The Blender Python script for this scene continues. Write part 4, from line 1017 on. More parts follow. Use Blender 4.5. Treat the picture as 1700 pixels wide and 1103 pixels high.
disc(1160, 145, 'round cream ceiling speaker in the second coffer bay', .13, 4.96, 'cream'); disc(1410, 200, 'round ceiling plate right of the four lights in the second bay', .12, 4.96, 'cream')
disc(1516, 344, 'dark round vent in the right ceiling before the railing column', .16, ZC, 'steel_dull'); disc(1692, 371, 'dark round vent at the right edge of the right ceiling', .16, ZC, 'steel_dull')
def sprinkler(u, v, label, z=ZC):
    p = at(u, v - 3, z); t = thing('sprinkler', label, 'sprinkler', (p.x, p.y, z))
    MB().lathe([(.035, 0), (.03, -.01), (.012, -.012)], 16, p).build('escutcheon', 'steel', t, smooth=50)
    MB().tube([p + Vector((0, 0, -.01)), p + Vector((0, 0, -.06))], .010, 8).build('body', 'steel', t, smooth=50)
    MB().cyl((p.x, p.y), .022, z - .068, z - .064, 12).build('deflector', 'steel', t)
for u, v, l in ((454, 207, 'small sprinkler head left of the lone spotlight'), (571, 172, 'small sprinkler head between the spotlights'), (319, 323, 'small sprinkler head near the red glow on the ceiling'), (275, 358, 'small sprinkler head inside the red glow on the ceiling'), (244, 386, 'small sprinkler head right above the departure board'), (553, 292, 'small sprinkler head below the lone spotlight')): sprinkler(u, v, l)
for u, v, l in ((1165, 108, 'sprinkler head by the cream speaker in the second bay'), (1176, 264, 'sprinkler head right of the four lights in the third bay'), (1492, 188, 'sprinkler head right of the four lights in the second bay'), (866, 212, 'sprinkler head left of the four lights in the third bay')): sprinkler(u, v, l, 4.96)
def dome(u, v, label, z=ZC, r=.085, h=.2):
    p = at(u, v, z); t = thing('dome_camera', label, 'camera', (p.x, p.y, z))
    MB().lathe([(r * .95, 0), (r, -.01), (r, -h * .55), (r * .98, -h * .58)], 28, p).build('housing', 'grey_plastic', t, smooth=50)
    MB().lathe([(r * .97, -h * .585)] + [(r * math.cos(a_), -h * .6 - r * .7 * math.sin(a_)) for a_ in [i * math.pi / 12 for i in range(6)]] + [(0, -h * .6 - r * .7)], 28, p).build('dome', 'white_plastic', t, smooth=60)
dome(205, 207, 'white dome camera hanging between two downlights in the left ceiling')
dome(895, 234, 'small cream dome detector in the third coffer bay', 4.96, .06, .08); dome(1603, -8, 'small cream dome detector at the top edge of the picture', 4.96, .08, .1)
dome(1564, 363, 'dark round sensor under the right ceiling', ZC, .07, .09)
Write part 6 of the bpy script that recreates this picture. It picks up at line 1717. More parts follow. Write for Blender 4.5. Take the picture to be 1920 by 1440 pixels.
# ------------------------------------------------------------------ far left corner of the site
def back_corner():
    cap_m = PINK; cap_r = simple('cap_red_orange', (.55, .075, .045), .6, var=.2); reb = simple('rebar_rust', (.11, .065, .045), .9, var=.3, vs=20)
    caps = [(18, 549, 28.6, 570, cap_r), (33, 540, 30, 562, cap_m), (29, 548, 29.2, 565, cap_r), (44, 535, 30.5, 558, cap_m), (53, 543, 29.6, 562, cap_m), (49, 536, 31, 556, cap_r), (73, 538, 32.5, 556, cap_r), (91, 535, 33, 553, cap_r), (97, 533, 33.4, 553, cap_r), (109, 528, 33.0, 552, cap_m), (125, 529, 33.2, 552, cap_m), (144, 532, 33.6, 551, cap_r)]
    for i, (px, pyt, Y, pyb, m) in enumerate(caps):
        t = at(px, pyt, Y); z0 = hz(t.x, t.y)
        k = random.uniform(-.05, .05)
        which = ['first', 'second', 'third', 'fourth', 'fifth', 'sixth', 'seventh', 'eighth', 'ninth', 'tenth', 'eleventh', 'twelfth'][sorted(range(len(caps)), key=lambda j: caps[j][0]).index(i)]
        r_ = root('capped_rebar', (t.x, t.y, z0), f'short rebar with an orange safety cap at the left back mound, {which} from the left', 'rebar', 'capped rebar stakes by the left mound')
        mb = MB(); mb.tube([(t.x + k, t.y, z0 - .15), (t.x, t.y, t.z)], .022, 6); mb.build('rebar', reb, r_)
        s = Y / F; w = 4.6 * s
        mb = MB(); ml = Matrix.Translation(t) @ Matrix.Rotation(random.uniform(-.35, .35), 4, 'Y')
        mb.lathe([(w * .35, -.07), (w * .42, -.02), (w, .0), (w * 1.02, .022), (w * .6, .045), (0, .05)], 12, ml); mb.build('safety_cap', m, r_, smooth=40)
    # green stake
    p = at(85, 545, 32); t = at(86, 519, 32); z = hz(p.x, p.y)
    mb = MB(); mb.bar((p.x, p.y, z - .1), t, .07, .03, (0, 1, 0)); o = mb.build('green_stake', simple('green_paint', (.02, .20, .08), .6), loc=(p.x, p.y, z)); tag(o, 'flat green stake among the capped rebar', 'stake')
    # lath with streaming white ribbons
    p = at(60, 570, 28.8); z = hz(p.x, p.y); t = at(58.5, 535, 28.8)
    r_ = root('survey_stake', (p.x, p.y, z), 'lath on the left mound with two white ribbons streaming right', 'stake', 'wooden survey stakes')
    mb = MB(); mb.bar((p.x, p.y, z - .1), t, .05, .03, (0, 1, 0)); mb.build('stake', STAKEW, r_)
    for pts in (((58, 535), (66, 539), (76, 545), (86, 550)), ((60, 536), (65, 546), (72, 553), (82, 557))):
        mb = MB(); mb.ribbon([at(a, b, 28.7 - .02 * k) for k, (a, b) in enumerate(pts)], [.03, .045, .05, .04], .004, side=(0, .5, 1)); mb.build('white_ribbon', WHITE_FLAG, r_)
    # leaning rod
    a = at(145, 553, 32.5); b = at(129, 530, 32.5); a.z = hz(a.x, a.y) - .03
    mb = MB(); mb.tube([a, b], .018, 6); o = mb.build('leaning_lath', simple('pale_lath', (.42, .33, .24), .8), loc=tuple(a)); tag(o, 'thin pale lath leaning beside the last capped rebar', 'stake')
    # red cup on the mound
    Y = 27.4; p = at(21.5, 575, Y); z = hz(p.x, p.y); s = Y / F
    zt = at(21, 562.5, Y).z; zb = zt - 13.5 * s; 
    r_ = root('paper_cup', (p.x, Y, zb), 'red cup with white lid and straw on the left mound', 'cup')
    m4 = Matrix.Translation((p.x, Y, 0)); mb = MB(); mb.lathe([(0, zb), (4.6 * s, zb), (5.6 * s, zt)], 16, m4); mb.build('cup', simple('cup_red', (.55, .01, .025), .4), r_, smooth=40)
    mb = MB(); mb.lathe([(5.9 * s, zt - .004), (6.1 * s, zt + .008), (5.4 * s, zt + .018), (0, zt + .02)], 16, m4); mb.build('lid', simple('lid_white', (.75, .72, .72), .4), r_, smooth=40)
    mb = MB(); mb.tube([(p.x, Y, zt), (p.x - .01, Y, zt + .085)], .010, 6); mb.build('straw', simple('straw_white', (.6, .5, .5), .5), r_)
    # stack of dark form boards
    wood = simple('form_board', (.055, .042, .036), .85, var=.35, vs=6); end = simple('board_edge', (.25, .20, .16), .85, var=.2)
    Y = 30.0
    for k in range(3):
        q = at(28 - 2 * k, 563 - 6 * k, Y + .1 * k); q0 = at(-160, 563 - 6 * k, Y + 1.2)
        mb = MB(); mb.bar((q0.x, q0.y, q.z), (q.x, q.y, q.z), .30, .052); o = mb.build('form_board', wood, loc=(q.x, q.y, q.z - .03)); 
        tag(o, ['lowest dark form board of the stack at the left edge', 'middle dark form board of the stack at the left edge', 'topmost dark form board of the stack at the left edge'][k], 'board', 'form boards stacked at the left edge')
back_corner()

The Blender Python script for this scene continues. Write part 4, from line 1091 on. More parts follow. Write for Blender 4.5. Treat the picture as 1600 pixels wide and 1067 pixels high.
....................
[Work to be completed]: How many of the lines above hold the word "wide"? Give only that number.

[Response for this exercise]: 2